The picture is from the Library of Congress, which holds the old New York World-Telegram photo archives, now in the public domain.
January 6, 2010
Tags:
journalism, newspapers, media
Well, as of this week I'm the Los Angeles Correspondent for Sphere, a new AOL-owned news site, and my first story for them went live earlier today - a look at California Gov. Arnold Schwarzenegger, the crushing budget crisis and his last shot at establishing a political legacy.
It should be a fun gig. They want me to write stories from Los Angeles that will appeal to a national audience, which, for those of you who know me well, realize is just the kind of gig I like. Broad parameters for a broad curiosity. I'm really looking forward to it.
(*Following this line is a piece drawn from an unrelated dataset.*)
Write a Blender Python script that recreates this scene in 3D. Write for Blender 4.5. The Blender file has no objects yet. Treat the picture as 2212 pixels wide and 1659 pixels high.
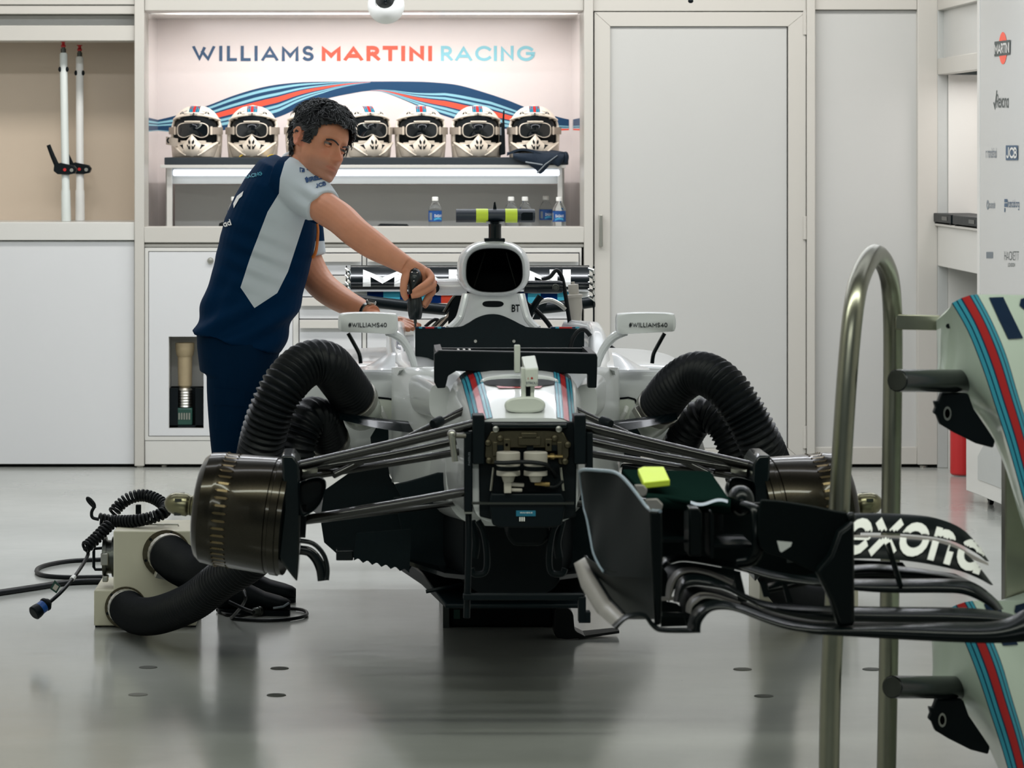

The best aspect is that it's part-time, which means I'm free to continue doing book reviews (which I love but that don't pay particularly well), and work on book projects. And my new colleagues are largely drawn from top newspaper and online outlets, such as the New York Times.
The new year is looking better already.
December 29, 2009
Tags:
writing, books, history
I posted earlier about my profile of Barbara Demick in Publishers Weekly, and promised a review of her book in the Cleveland Plain Dealer. It's live now and available here.
It really is a remarkably well-done bit of journalism, and reconstruction. And I've been thinking since writing these two pieces that this is the kind of journalism that we are at risk of losing in the continuing crisis in the business model for newspapers. So much of what we know about the world begins with reporters on the ground. And as much as we all love what we do, we do need to eat. I can continue to do piecemeal bits of freelance but the kind of stuff I've been doing isn't in the same range of what I was doing before (author profiles versus presidential campaign coverage).
Magnify that across the thousands of journalism jobs that have gone away in the past two years, and the yawning gap in what we know about our world, both home and abroad, becomes dangerously wide and deep.